Measuring Distrust of Washington: Who Is That Fifth American?

The Pew Research Center on Monday released a poll on trust in government, finding precious little of it.

Distrust of Washington is especially rampant, with four of out five Americans expressing discontent with the federal government.

Is anyone surprised by this? Of course not. The first question you want to ask is, who is that fifth American?

It's been years since we've seen a positive balance on the pollster's favorite question: Are things in this country going in the right direction or are we on the wrong track? It's been as bad as 20 percent right and 75 percent wrong in 2008, and now it's a barely better 35 percent right and 65 percent wrong.

And when that ratio is bad, the government is always held responsible.

The Pew data also found a general sense of disaffection with national institutions other than the government. Banks and financial institutions got a 22 percent positive ( 69 percent negative), while large corporations did only slightly better at 25 percent positive (64 percent negative).

But no one expects banks and Big Business to be popular or reflect the will of the people. And their leaders don't have to face the voters, whose mood is likely to stay ugly for months to come.

And why not? Even if the economy is out of so-called Great Recession, the jobless numbers are not. So neither is consumer sentiment. The stimulus, meant to be a psychological boost as much as a material one, has had meager yields on both counts.

Reflecting distress from the economic meltdown of 2008, an increasing proportion of the populace believes it was ill-used in the bank rescue — even it did keep the credit system working. That is why, with all the distrust in government, a clear majority stills wants Washington to do more to rein in Wall Street.

Beyond that, the wars in Iraq and Afghanistan — both the works of Washington — drag on. Tensions around the world remain uncomfortably high, achievement scores in the schools uncomfortably low.

It seems that any time you hear about a federal agency, be it the Securities and Exchange Commission or the Mining Safety and Health Administration, they have somehow failed to prevent something. They may have their eye on Wall Street and the mining companies, yet Goldman Sachs and Massey Energy seem to let them do whatever they want.

And Congress? The lawmakers who are in some sense responsible for the rest of the government are the least trusted of all. They are the ones who repealed the old restraints on the banks and the financial system, the ones who allow mines to operate despite stacks of citations for unsafe conditions and the ones who vote to wage war around the world without taxes to pay for it.

A Sea Change

On top of all this, the nation is sensitized to its relationship with Washington because it is still absorbing a shock. That would be the shock of having President Barack Obama replace President George W. Bush. The shock applies in different ways to those who voted for it or against it.

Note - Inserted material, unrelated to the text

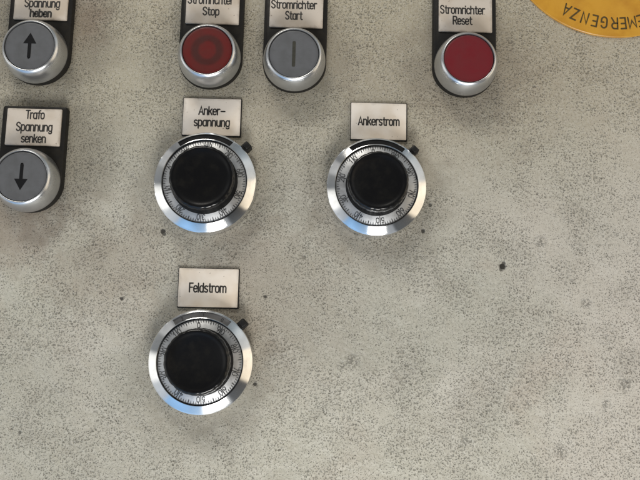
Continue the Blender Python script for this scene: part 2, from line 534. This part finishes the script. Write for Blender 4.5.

The most fervent Obama backers may have had two shocks: Amazed that he won, they are now disappointed that Washington and the world did not change overnight. Those least supportive of the new president now say their worst fears are being confirmed.

But all sides are right to feel the ground shifting beneath them. The coming of Obama was not just a course correction, it was a sea change. The previous three decades had been dominated by a public philosophy embodied by President Ronald Reagan, who liked to say government wasn't the solution but the problem.

Reaganism rose in the late 1970s and conservatives went on the march. They won every presidential election except the Bill Clinton elections of 1992 and 1996 (both three-way contests won with a plurality). And if Clinton would never be confused with Reagan or the two Presidents Bush, his presidency often echoed their rhetoric of smaller government (as when he told the nation "the era of big government is over") and accomplished such goals as welfare cutbacks and a balanced federal budget.

Still, if the IDEA of government was more or less in retreat for 30 years, the REALITY of government was growing all along. And at times, it sought to expand its power and use it aggressively. Think of Clinton's early efforts to overhaul the health care system or restrict guns. Think of George W. Bush's invasion of Iraq, secret detention systems and surveillance of citizens within the U.S.

The 2008 election was felt on the left as the eruption of pent-up demand for government action and change. But a large number of other Americans arrived at Election Day feeling angry because the restraint of government promised by Reaganism had not been fulfilled.

Their unhappiness then was the mirror opposite of that expressed by Democrats. And now, eighteen months later, their distress at the stimulus plan and the health care bill are the mirror opposite of Obama backers' disappointment with the pace of change.

Whichever side of that mirror you may be on, it doesn't look good. Mix enough outrage on the right with enough disaffection on the left and you have one big unhappy country.

So again you wonder, who is that fifth American?